● DATA:
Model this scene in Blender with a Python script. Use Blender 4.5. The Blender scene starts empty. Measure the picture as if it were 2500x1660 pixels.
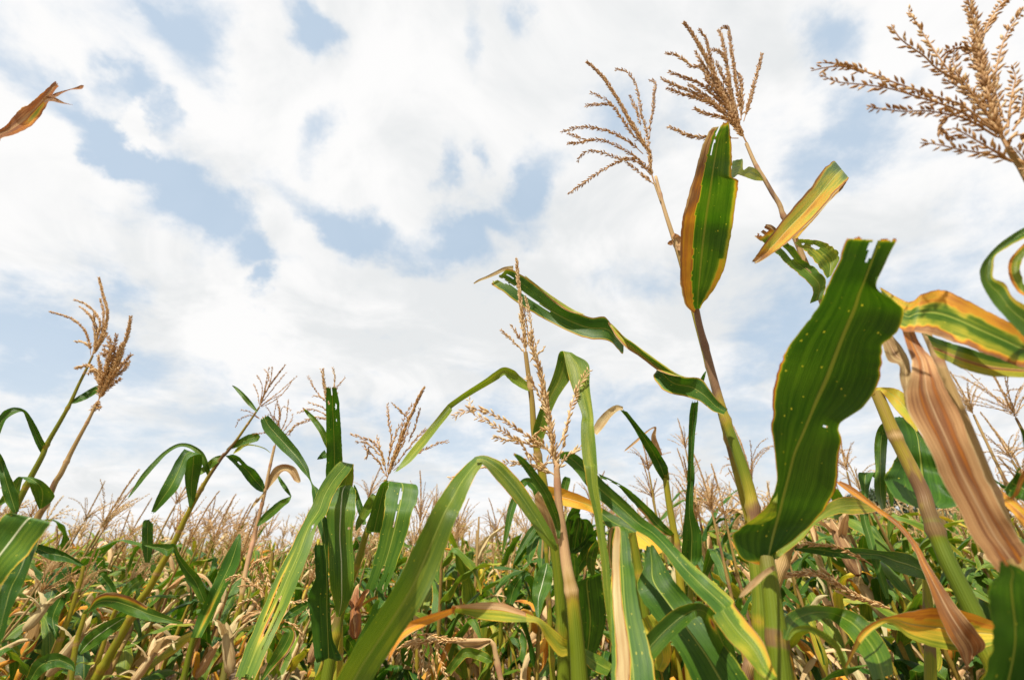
import bpy, math, random
import numpy as np
from mathutils import Vector, noise as mnoise
R = math.radians
random.seed(7); RNG = np.random.default_rng(7)
scn = bpy.context.scene
COL = scn.collection

# ------------------------------------------------------------------ camera
CAM_H, PITCH, FPX = 1.30, R(26.0), 1111.0
cd = bpy.data.cameras.new('camera'); cam = bpy.data.objects.new('camera', cd); COL.objects.link(cam)
cd.sensor_width = 36.0; cd.lens = 16.0; cd.clip_start = 0.02; cd.clip_end = 4000
cam.location = (0, 0, CAM_H); cam.rotation_euler = (R(90)+PITCH, 0, 0)
scn.camera = cam
cd.dof.use_dof = True; cd.dof.focus_distance = 1.15; cd.dof.aperture_fstop = 4.0
FWD = np.array([0, math.cos(PITCH), math.sin(PITCH)]); UPV = np.array([0, -math.sin(PITCH), math.cos(PITCH)]); RGT = np.array([1., 0, 0])

def ray(px, py):
    px = np.asarray(px, float); py = np.asarray(py, float)
    return FWD + ((px-1250)/FPX)[..., None]*RGT + ((830-py)/FPX)[..., None]*UPV
def P(px, py, Y):
    """the point seen at (px, py) whose distance ahead of the camera along the ground is Y metres"""
    r = ray(px, py); d = np.asarray(Y, float)/r[..., 1]
    return np.array([0, 0, CAM_H]) + r*d[..., None]
def dep(py): return 1/(FWD[1]+(830-np.asarray(py, float))/FPX*UPV[1])

# ------------------------------------------------------------------ sun and sky
SUN_EL, SUN_AZ = R(62), R(210)      # azimuth clockwise from +Y : behind the camera, to its left
sd = bpy.data.lights.new('sun', 'SUN'); so = bpy.data.objects.new('sun', sd); COL.objects.link(so)
sd.energy = 5.0; sd.angle = R(0.6); sd.color = (1.0, 0.95, 0.86)
sdir = Vector((math.sin(SUN_AZ)*math.cos(SUN_EL), math.cos(SUN_AZ)*math.cos(SUN_EL), math.sin(SUN_EL)))
so.rotation_euler = sdir.to_track_quat('Z', 'Y').to_euler(); so.location = (0, 0, 20)

scn.view_settings.view_transform = 'Standard'; scn.view_settings.look = 'None'
EXPO = 0.75; scn.view_settings.exposure = EXPO; KX = 2**-EXPO; scn.view_settings.gamma = 1.0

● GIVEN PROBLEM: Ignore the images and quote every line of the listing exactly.

● ANSWER BELOW:
Model this scene in Blender with a Python script. Use Blender 4.5. The Blender scene starts empty. Measure the picture as if it were 2500x1660 pixels.
import bpy, math, random
import numpy as np
from mathutils import Vector, noise as mnoise
R = math.radians
random.seed(7); RNG = np.random.default_rng(7)
scn = bpy.context.scene
COL = scn.collection

# ------------------------------------------------------------------ camera
CAM_H, PITCH, FPX = 1.30, R(26.0), 1111.0
cd = bpy.data.cameras.new('camera'); cam = bpy.data.objects.new('camera', cd); COL.objects.link(cam)
cd.sensor_width = 36.0; cd.lens = 16.0; cd.clip_start = 0.02; cd.clip_end = 4000
cam.location = (0, 0, CAM_H); cam.rotation_euler = (R(90)+PITCH, 0, 0)
scn.camera = cam
cd.dof.use_dof = True; cd.dof.focus_distance = 1.15; cd.dof.aperture_fstop = 4.0
FWD = np.array([0, math.cos(PITCH), math.sin(PITCH)]); UPV = np.array([0, -math.sin(PITCH), math.cos(PITCH)]); RGT = np.array([1., 0, 0])

def ray(px, py):
    px = np.asarray(px, float); py = np.asarray(py, float)
    return FWD + ((px-1250)/FPX)[..., None]*RGT + ((830-py)/FPX)[..., None]*UPV
def P(px, py, Y):
    """the point seen at (px, py) whose distance ahead of the camera along the ground is Y metres"""
    r = ray(px, py); d = np.asarray(Y, float)/r[..., 1]
    return np.array([0, 0, CAM_H]) + r*d[..., None]
def dep(py): return 1/(FWD[1]+(830-np.asarray(py, float))/FPX*UPV[1])

# ------------------------------------------------------------------ sun and sky
SUN_EL, SUN_AZ = R(62), R(210)      # azimuth clockwise from +Y : behind the camera, to its left
sd = bpy.data.lights.new('sun', 'SUN'); so = bpy.data.objects.new('sun', sd); COL.objects.link(so)
sd.energy = 5.0; sd.angle = R(0.6); sd.color = (1.0, 0.95, 0.86)
sdir = Vector((math.sin(SUN_AZ)*math.cos(SUN_EL), math.cos(SUN_AZ)*math.cos(SUN_EL), math.sin(SUN_EL)))
so.rotation_euler = sdir.to_track_quat('Z', 'Y').to_euler(); so.location = (0, 0, 20)

scn.view_settings.view_transform = 'Standard'; scn.view_settings.look = 'None'
EXPO = 0.75; scn.view_settings.exposure = EXPO; KX = 2**-EXPO; scn.view_settings.gamma = 1.0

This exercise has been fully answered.